While Wirecard may be an outlier in the extent of its financial improprieties, Dikolli believes that the CEO BI index could be a valuable tool in predicting negative outcomes that don’t normally show up in typical audits. For example, CEOs sometimes deliberately backdate stock options in order to reap more profits, an unscrupulous practice derided as “lucky stock grants” that lies outside the jurisdiction of auditors. Examining CEO integrity may help differentiate cases in which CEOs are manipulating equity grant award dates, rather than cases in which they are legitimately lucky in their timing.
Another potential application, says Dikolli, is in potentially identifying cases in which executives game the system by opportunistically earning profits on well-timed stock trades of companies they manage. “Our measure may be able to predict some of these bad outcomes in which an auditor is not there to prevent them,” says Dikolli, who believes it would be possible to automate the index using machine learning.

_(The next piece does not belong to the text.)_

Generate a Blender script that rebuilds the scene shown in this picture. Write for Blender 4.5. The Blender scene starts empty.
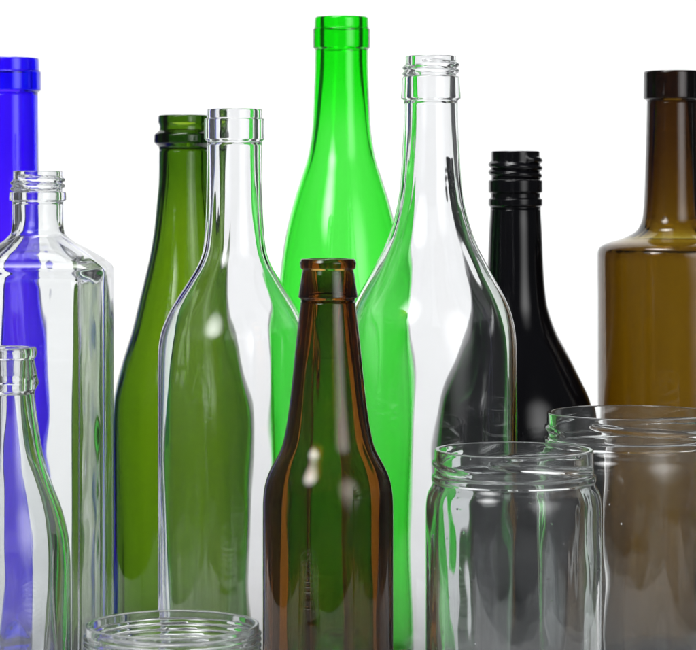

While the researchers only had access to public communications by CEOs, Dikolli stresses that these techniques could become even more powerful when applied to the vast amount of privately available documents auditors run across in a typical audit. “There may be ways they could explore that data to learn more about the organization and the behavioral characteristics of the CEOs they don’t otherwise know about,” Dikolli says.
Such flags could help them identify cases in which the CEO is “protesting too much” privately as well as publicly, and where they may need to take more care to ensure corporate integrity.
Shane Dikolli co-authored “CEO Behavioral Integrity, Auditor Responses and Firm Outcomes,” which appeared in The Accounting Review, with Thomas Keusch of INSEAD, William J. Mayew of Duke University Fuqua School of Business and Thomas D. Steffen of Yale University School of Management.